Does it mean, we are allowed to steal the resources of var?
Not necessarily. What if foo() all of a sudden returned a reference, or you changed the call but forgot to update the use of var? Or if you're in generic code and the return type of foo() might change depending on your parameters?
Think of auto&& to be exactly the same as the T&& in template<class T> void f(T&& v);, because it's (nearly†) exactly that. What do you do with universal references in functions, when you need to pass them along or use them in any way? You use std::forward<T>(v) to get the original value category back. If it was an lvalue before being passed to your function, it stays an lvalue after being passed through std::forward. If it was an rvalue, it will become an rvalue again (remember, a named rvalue reference is an lvalue).
So, how do you use var correctly in a generic fashion? Use std::forward<decltype(var)>(var). This will work exactly the same as the std::forward<T>(v) in the function template above. If var is a T&&, you'll get an rvalue back, and if it is T&, you'll get an lvalue back.
So, back on topic: What do auto&& v = f(); and std::forward<decltype(v)>(v) in a codebase tell us? They tell us that v will be acquired and passed on in the most efficient way. Remember, though, that after having forwarded such a variable, it's possible that it's moved-from, so it'd be incorrect use it further without resetting it.
Personally, I use auto&& in generic code when I need a modifyable variable. Perfect-forwarding an rvalue is modifying, since the move operation potentially steals its guts. If I just want to be lazy (i.e., not spell the type name even if I know it) and don't need to modify (e.g., when just printing elements of a range), I'll stick to auto const&.
† auto is in so far different that auto v = {1,2,3}; will make v an std::initializer_list, whilst f({1,2,3}) will be a deduction failure.
Consider some type T which has a move constructor, and assume
T t( foo() );
uses that move constructor.
Now, let's use an intermediate reference to capture the return from foo:
auto const &ref = foo();
this rules out use of the move constructor, so the return value will have to be copied instead of moved (even if we use std::move here, we can't actually move through a const ref)
T t(std::move(ref)); // invokes T::T(T const&)
However, if we use
auto &&rvref = foo();
// ...
T t(std::move(rvref)); // invokes T::T(T &&)
the move constructor is still available.
And to address your other questions:
... Are there any reasonable situations when you should use auto&& to tell the reader of your code something ...
The first thing, as Xeo says, is essentially I'm passing X as efficiently as possible, whatever type X is.

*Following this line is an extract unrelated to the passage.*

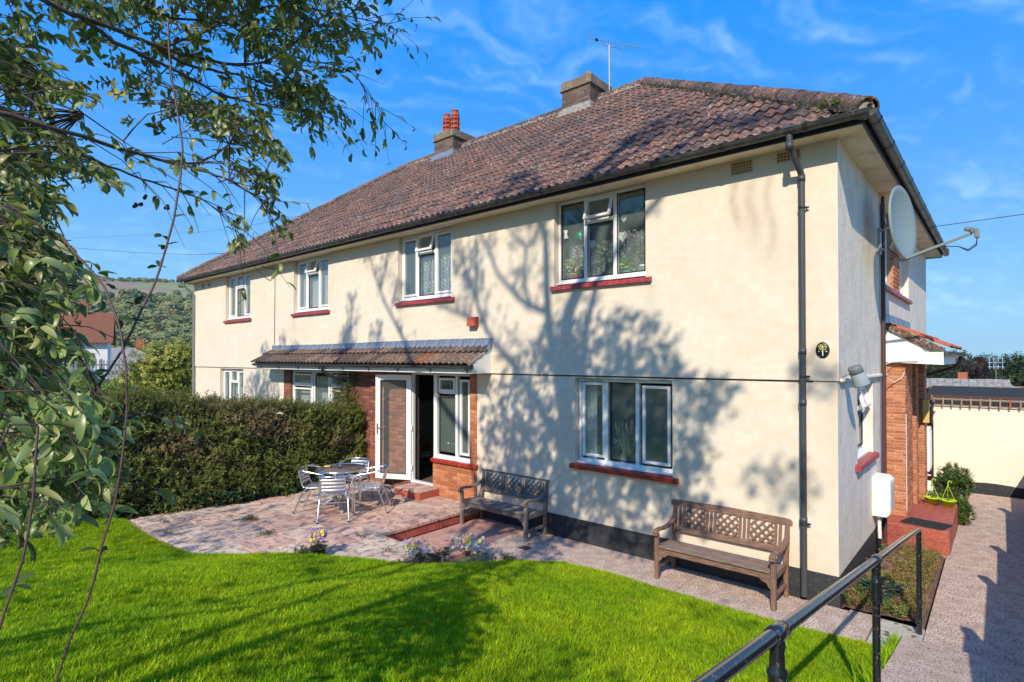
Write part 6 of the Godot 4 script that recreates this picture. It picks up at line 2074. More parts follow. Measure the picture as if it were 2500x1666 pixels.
func build_hedges_and_shrubs():
	# clipped hedge between the two gardens
	var hg := thing("hedge", "long dark green clipped hedge dividing the two gardens behind the patio", "hedge", Vector3(-9.7, 0.1, 2.0))
	var O := hg.position
	var core := MB.new()
	var top := func(z: float) -> float: return 1.66 + 0.125 * maxf(0.0, z - 0.8)
	core.smooth()
	var ring := []
	for k in 30:
		var z := 0.28 + 9.2 * k / 29.0
		var y: float = top.call(z) - 0.10
		var xf := -9.32 - 0.28 * smoothstep(2.6, 4.2, z)
		ring.append([Vector3(xf, 0.02, z) - O, Vector3(xf, y, z) - O, Vector3(-10.45, y, z) - O, Vector3(-10.45, 0.02, z) - O])
	core.flat()
	for k in 29:
		for j in 3: core.quad(ring[k][j], ring[k][j + 1], ring[k + 1][j + 1], ring[k + 1][j])
	core.quad(ring[0][0], ring[0][3], ring[0][2], ring[0][1])
	part(hg, "branches", core, mat(Color(0.028, 0.022, 0.015), 1.0))
	var bulge := FastNoiseLite.new()
	bulge.seed = 5; bulge.frequency = 0.9; bulge.fractal_octaves = 3
	for v in 3:
		var sm := sprig(11, 0.085, 0.024, 0.011)
		var xf := []
		var cl := []
		for i in 11500:
			var z := 0.14 + 8.6 * pow(R(0, 1), 1.25)
			var y: float
			var x: float
			var nrm: Vector3
			var ty: float = top.call(z)
			var side := R(0, 1)
			var fx := -9.20 - 0.26 * smoothstep(2.6, 4.2, z)
			if side < 0.62:
				y = R(0.05, 1.0) * ty; x = fx; nrm = Vector3(1, 0.25, 0)
				x -= 0.10 * smoothstep(ty - 0.3, ty, y)
			elif side < 0.92:
				y = ty; x = R(-10.5, fx); nrm = Vector3(0.15, 1, 0.1)
			else:
				y = R(0.1, 1.0) * ty; z = 0.16; x = R(-10.4, fx); nrm = Vector3(0.2, 0.2, -1)
			var b := bulge.get_noise_3d(x * 1.4, y * 1.8, z * 1.4)
			var p := Vector3(x, y, z) + nrm.normalized() * (b * 0.20 + R(-0.10, 0.06))
			if p.y < 0.12: p.y = 0.12
			var up := (nrm + Vector3(R(-0.8, 0.8), R(-0.2, 1.1), R(-0.8, 0.8))).normalized()
			var s := R(0.8, 1.5)
			if R(0, 1) < 0.06: s *= R(1.5, 2.4)
			xf.append(Transform3D(facing(up, R(0, TAU), s), p - O))
			var brown := smoothstep(0.12, 0.45, bulge.get_noise_3d(x * 0.6 + 9, y * 1.1, z * 0.6) + R(-0.12, 0.12))
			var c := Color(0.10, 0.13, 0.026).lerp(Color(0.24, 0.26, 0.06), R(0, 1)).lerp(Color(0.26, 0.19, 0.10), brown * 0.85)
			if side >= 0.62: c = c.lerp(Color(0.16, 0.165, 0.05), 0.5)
			cl.append(c)
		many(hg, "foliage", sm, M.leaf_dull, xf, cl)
	var tw := MB.new()
	for i in 800:
		var z := 0.3 + 4.6 * R(0, 1)
		var p := Vector3(-9.20 - 0.26 * smoothstep(2.6, 4.2, z) + R(-0.04, 0.06), R(0.2, 1.5), z) - O
		var d := Vector3(R(-0.2, 0.5), R(-0.4, 1), R(-1, 1)).normalized() * R(0.06, 0.16)
		tw.col(Color(0.42, 0.35, 0.26) * R(0.6, 1.5))
		tw.tube([p, p + d * 0.5 + Vector3(0, R(-0.01, 0.02), 0), p + d], 0.0026, 4, false)
	for i in 420:
		var z := R(0.2, 6.0)
		var p := Vector3(R(-10.4, -9.25), top.call(z) - 0.05, z) - O
		var d := Vector3(R(-0.4, 0.4), 1, R(-0.5, 0.5)).normalized() * R(0.08, 0.22)
		tw.col(Color(0.13, 0.12, 0.05) * R(0.6, 1.5))
		tw.tube([p, p + d], 0.0022, 4, false)
	part(hg, "twigs", tw, M.vcol, Vector3.ZERO, "stuff")
	# ivy and weeds along its foot
	var iv := sprig(7, 0.06, 0.045, 0.04, 0.7)
	var xf := []
	var cl := []
	for i in 900:
		var z := R(0.4, 5.2)
		xf.append(Transform3D(facing(Vector3(R(0.2, 1), 1, R(-0.5, 0.5)), R(0, TAU), R(0.7, 1.4)), Vector3(-9.18 - 0.36 * smoothstep(2.6, 4.2, z) + R(-0.1, 0.16), 0.2 + absf(R(-0.12, 0.2)), z)))
		cl.append(Color(0.02, 0.05, 0.022).lerp(Color(0.05, 0.09, 0.03), R(0, 1)))
	var o := many(self, "ivy", iv, M.leaf_dull, xf, cl)
	tag(o, "dark ivy creeping along the foot of the clipped hedge", "ivy")
	# hedge beyond the far corner of the house
	far_hedge()
	# big shrubs by the far end
	shrub("tall_shrub", "large bright yellow green tree-like shrub beyond the far end of the house", Vector3(-25.5, -0.2, -1.3), Vector3(3.2, 2.2, 2.6), 1.9, 5200, 0.10, [Color(0.34, 0.36, 0.07), Color(0.22, 0.26, 0.05), Color(0.42, 0.40, 0.11)])
	shrub("round_shrub", "lower rounded fresh green shrub left of the tall yellow green one", Vector3(-24.2, 0.0, 2.0), Vector3(1.9, 1.35, 1.9), 1.15, 3000, 0.085, [Color(0.22, 0.36, 0.05), Color(0.15, 0.27, 0.04), Color(0.30, 0.42, 0.09)])
	shrub("dark_shrub", "dark evergreen in front of the pale house on the left", Vector3(-40.0, -0.3, 3.2), Vector3(2.6, 2.3, 2.4), 2.0, 1500, 0.16, [Color(0.03, 0.05, 0.02), Color(0.045, 0.07, 0.03)])
	shrub("low_shrub", "small green shrub at the left end of the picket fence", Vector3(-31.0, -0.2, 4.4), Vector3(1.7, 1.1, 1.5), 0.9, 1200, 0.10, [Color(0.09, 0.14, 0.03), Color(0.13, 0.17, 0.05)])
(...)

So, seeing code which uses auto&& internally should communicate that it will use move semantics internally where appropriate.
... like you do when you return a unique_ptr<> to tell that you have exclusive ownership ...
When a function template takes an argument of type T&&, it's saying it may move the object you pass in. Returning unique_ptr explicitly gives ownership to the caller; accepting T&& may remove ownership from the caller (if a move ctor exists, etc.).
The auto && syntax uses two new features of C++11:
The auto part lets the compiler deduce the type based on the context (the return value in this case). This is without any reference qualifications (allowing you to specify whether you want T, T & or T && for a deduced type T).
The && is the new move semantics. A type supporting move semantics implements a constructor T(T && other) that optimally moves the content in the new type. This allows an object to swap the internal representation instead of performing a deep copy.
This allows you to have something like:
std::vector<std::string> foo();
So:
auto var = foo();
will perform a copy of the returned vector (expensive), but:
auto &&var = foo();
will swap the internal representation of the vector (the vector from foo and the empty vector from var), so will be faster.
This is used in the new for-loop syntax:
for (auto &item : foo())
std::cout << item << std::endl;
Where the for-loop is holding an auto && to the return value from foo and item is a reference to each value in foo.